İletişim ve Doğa

Karanlık ve karamsar tablolara değil, umuda ihtiyacımız olan çok değişik zamanlar geçtiğimiz bugünlerde, içinizi karartmak niyetinde değilim. Ancak konuşmadan ve üzerinde düşünmeden yaşamamız gereken öyle bir kavram var ki, esasen bir yüce erdem. “Empati.”

Aldığım eğitimlerle bu beceride oldukça yüksek oktavda yetkinleşmiş bir birey olarak, etrafıma da her zaman empatiyi işaret etmek ve onun değerini naçizane göstermek arzusunda olduğumu gönül rahatlığıyla söyleyebilirim. Elbette insan olmanın getirdiği istisnai durumlar hariç.

Ancak günlük hayatta çoğu zaman gözlemlediğim herhangi bir olayda karşıdakini, “biraz empati yap, empati hiç yapamıyorsun, empati yeteneğin yok” gibi yaftalamalarla suçluyoruz ve bunu yaparken kendimize hiç bakmıyoruz. Acaba biz gerçekten empati yapabiliyor muyuz? Aynayı biraz olsun kendimize çevirebiliyor muyuz? Hadi şimdi içimizden biraz kendimizi düşünelim, özeleştiri yapalım. Elbette günlük hayatın keşmekeşi içinde her zaman bunu yapabilmemiz mümkün olmuyor. Ancak “olması gerektiği yerde, zamanda ve durumda” bunu yapabiliyor muyuz? İşte tüm mesele bu.

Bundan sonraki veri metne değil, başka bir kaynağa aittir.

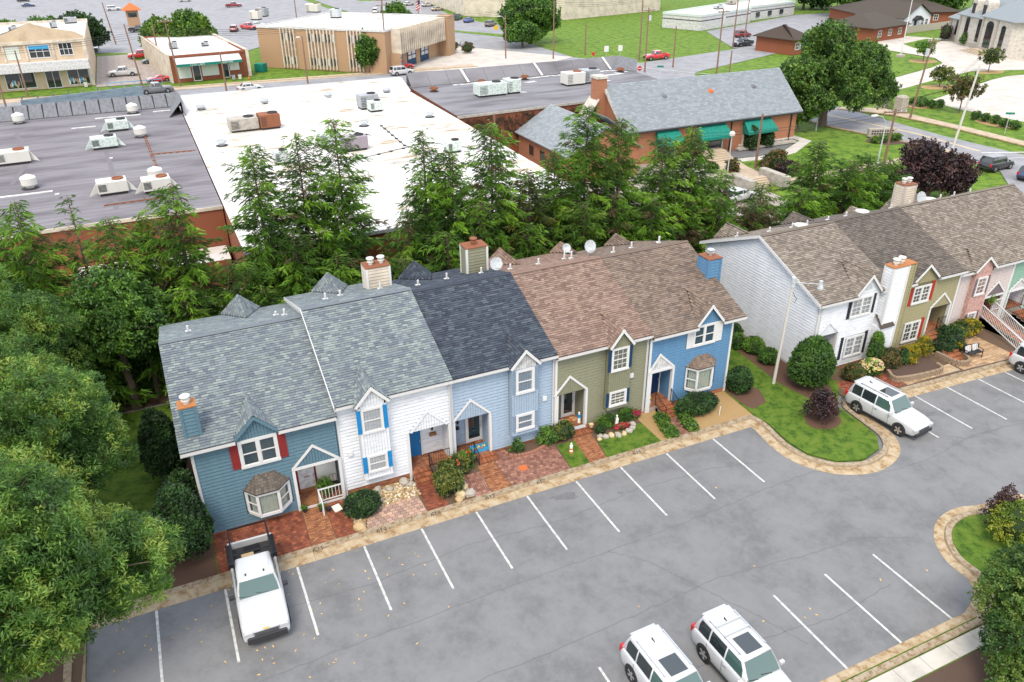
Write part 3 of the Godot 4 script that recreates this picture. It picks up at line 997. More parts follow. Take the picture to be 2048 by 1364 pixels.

Karşıdakinin duygularını, düşüncelerini ve durumunu anlama yeteneği diyebileceğimiz “empati” kavramı o kadar değerli bir erdem ki, buna sahip olan bireyler çölleri denize çevirebilir, dikenlere gül açtırabilir, çağlayanları dile getirebilir, adeta yaşamı kutsar. Bir insan bunu empati ile nasıl mı yapar? Ev temizliğinden çıkmış yorgun bir kadının bileğine dokunup “çok yorgun görünüyorsunuz biraz da siz oturun” diyerek ona tıklım tıklım metroda yer verendir. Susamış bir canlıya su verendir, yemek sunandır. Sınava girecek telaşlı bir çocuğun sırtını sıvazlayarak “sen yaparsın” diyendir. Her sabah apartmanın merdivenlerinde gördüğü komşusunun ilkokula giden kızının eline Halley verendir. Sokakta gördüğü üşüyen bir kediyi alıp apartmanın kaloriferine götüren kendi küçük yüreği kocaman bir çocuktur. Parası olmayan birinin cebine gizlice para sıkıştırandır. Hastalanıp yatan komşusunun en sevdiği çorbayı yapıp götürendir. Karşısındakinin derdini dinlerken o anlattıkça aynı acıyı yüreğinde hissedendir. Karşı tarafın imtihanı veya savaşı her ne ile ise, o yaraya tuz basmayan, onu kapatmaya çalışan, moral ve güç veren kimsedir. Bu kimseler zor olan empati becerisinde öyle gelişmişlerdir ki, girdikleri her ortamda kolayca fark edilirler. Sıradan insanlardan öne çıkan, apayrı varlıklarıyla işte bu insanlar bir çölü vahaya çevirebilir. Bir başkasının, çevresinin, yakınlarının hayatını bambaşka bir yöne çevirebilir ve aslında dünyayı değiştirebilir. Empati öyle kıymetli bir erdemdir ki, karanlık ve ıssız gecede çölde açan çiçeğe benzer. İşte bu yüzden herkesin harcı değildir.

Bir Kızılderili atasözü der ki: “Benim hayatımı yargılamadan önce benim makosenlerimi giy ve benim geçtiğim yollardan geç. Benim takıldığım taşlara takıl yeniden ayağa kalk ve aynı yolu tekrar benim gittiğim gibi git. Ancak o zaman beni yargılayabilirsin.” İmkansız değil mi? İşte bu yüzden, her birimiz bir başkasının hayatına bakarken onun penceresine doğru gitmeli ve o pencereden görünen manzaraya az da olsa onun baktığı gibi bakmaya çalışmalıyız. Elbette “her şartta ve daima” değil. Ama mutlaka “bazen ve biraz”.

Büyük Usta Lev Tolstoy “acı duyabiliyorsan, canlısın. Başkalarının acısını duyabiliyorsan insansın” sözüyle empatiye öyle güzel vurgu yapar ki, hayran olmamak işten değildir. İşte insan olmak ya da olmamak meselesinin özünde empati yatar. Hangi yolu seçeceğimiz ise tamamen bizim irademizdedir. Bu büyük erdeme, empati becerisine sahip okurlarıma selam ve sevgi olsun.